> Task statement: Retype verbatim only the lines below, starting at the one that contains "Generate a Blender" and ending at the one that contains "rnd = random.Random(7)". Pictures are excluded from the copy.

> Dataset extract:
_____

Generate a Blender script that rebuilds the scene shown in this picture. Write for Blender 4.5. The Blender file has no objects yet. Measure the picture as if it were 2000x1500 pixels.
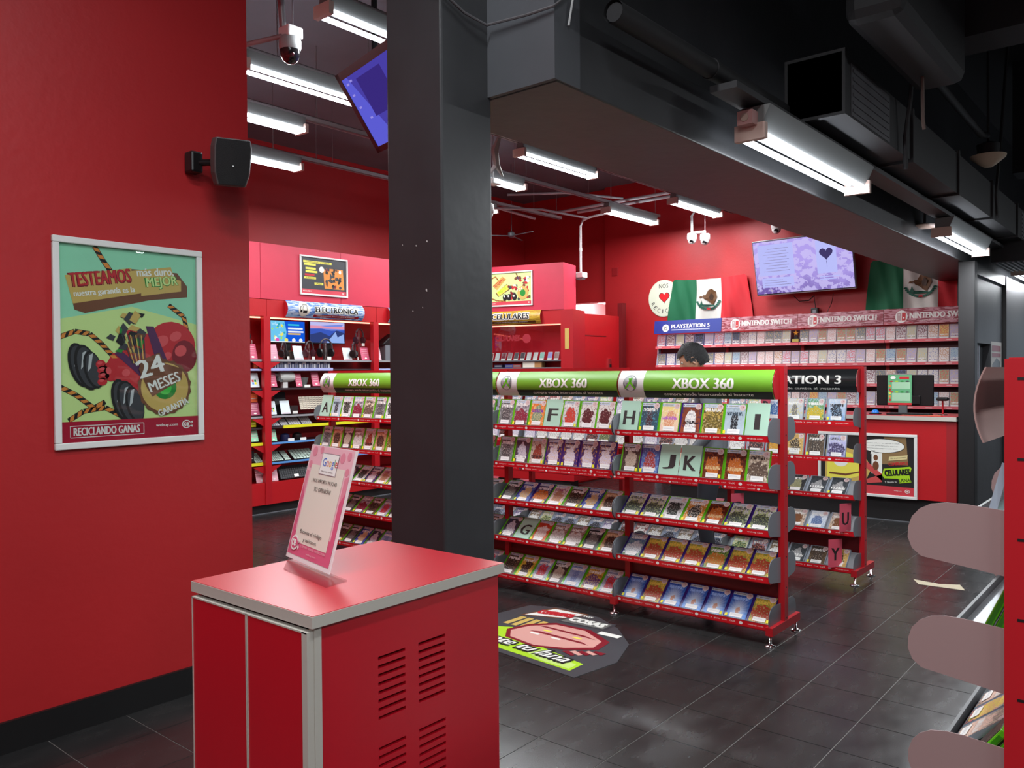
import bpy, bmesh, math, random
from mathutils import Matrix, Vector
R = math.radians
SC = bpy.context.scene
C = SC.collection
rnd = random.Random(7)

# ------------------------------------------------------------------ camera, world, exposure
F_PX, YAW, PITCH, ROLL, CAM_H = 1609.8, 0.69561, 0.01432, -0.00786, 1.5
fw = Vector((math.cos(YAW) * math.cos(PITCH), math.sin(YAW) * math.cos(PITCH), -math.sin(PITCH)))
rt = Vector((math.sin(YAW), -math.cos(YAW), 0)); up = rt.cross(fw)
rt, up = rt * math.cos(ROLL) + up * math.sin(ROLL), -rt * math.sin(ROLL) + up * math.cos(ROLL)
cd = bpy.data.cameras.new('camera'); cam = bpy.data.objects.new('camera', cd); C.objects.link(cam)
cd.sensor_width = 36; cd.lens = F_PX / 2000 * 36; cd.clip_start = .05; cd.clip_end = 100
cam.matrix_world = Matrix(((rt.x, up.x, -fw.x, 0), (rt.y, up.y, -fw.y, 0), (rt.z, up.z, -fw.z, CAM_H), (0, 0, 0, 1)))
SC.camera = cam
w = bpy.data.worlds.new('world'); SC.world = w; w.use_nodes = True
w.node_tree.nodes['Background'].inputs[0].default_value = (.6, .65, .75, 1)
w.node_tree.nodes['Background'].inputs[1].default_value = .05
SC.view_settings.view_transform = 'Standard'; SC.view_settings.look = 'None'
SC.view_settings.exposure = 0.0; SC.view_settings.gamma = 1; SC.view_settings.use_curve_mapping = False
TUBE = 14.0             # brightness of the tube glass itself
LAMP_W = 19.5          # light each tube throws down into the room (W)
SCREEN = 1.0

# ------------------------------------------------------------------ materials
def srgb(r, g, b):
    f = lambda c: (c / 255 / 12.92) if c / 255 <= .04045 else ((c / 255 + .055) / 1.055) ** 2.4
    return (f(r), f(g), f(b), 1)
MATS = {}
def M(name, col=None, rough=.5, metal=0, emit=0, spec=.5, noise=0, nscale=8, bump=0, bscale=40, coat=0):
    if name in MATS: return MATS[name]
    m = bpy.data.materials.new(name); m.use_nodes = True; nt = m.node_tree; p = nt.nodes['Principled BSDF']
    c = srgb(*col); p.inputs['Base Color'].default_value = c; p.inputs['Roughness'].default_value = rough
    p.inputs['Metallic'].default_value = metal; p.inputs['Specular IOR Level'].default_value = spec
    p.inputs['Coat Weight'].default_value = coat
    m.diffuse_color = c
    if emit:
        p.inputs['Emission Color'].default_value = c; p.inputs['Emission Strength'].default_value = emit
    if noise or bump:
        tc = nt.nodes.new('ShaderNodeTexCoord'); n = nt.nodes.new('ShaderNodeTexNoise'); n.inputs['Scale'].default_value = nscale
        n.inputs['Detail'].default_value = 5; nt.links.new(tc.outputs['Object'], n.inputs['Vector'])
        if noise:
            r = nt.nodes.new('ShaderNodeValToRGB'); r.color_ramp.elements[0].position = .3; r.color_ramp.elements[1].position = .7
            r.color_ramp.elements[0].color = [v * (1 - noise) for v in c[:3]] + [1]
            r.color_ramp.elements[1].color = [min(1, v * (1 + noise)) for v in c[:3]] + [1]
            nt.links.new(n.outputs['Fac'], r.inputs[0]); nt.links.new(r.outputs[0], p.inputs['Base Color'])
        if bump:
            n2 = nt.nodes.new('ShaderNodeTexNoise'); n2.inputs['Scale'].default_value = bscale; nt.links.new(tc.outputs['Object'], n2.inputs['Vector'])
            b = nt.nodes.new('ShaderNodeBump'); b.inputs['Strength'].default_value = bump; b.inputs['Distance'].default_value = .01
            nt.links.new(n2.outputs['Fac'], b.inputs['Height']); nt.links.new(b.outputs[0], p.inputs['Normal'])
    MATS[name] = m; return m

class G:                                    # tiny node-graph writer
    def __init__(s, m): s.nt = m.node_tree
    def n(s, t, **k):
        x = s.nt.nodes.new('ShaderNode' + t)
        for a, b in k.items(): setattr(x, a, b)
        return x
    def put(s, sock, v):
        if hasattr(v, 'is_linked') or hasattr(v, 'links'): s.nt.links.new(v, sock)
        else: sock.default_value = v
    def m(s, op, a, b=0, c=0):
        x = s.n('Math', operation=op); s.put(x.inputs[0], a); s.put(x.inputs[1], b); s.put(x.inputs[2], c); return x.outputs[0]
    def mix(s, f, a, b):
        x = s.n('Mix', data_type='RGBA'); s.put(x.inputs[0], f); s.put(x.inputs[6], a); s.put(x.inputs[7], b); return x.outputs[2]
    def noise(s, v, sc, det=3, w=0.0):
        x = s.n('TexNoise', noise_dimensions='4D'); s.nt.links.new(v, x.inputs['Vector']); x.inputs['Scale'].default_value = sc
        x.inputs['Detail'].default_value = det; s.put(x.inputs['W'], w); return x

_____

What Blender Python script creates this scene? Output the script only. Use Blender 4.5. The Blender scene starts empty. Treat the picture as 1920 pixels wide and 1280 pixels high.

_____

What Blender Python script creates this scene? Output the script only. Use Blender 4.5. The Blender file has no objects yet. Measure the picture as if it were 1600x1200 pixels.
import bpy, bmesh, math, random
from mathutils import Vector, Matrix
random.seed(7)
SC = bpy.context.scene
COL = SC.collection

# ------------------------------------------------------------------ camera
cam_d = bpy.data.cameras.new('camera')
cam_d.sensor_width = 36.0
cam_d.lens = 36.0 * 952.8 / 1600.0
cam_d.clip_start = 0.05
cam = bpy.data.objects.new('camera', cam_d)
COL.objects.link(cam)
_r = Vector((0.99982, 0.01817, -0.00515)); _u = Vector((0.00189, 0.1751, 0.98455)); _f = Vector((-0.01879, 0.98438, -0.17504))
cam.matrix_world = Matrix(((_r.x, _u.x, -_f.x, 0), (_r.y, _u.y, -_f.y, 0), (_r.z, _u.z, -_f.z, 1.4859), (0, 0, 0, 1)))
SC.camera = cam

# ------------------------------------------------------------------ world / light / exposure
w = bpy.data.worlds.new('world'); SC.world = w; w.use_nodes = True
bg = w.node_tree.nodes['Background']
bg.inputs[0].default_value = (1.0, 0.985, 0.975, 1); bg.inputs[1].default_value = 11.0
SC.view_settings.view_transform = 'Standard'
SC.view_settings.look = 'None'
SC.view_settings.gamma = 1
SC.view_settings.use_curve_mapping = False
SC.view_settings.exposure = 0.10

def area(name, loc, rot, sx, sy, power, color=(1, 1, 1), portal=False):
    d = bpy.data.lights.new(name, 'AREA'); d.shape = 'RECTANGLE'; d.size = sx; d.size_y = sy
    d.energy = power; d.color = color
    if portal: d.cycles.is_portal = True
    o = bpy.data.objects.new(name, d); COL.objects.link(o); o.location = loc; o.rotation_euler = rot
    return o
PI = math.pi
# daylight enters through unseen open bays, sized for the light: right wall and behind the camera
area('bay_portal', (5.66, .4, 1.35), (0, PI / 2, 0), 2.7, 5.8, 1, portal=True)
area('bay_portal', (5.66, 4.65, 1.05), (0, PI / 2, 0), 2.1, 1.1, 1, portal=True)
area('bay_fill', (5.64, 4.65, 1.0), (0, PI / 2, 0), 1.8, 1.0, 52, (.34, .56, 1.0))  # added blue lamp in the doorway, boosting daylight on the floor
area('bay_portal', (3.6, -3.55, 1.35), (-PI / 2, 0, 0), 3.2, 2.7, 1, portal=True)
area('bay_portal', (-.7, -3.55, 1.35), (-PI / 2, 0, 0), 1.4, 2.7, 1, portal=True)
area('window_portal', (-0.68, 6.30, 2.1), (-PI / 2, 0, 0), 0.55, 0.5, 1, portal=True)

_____

> Answer to this task:
Generate a Blender script that rebuilds the scene shown in this picture. Write for Blender 4.5. The Blender file has no objects yet. Measure the picture as if it were 2000x1500 pixels.
import bpy, bmesh, math, random
from mathutils import Matrix, Vector
R = math.radians
SC = bpy.context.scene
C = SC.collection
rnd = random.Random(7)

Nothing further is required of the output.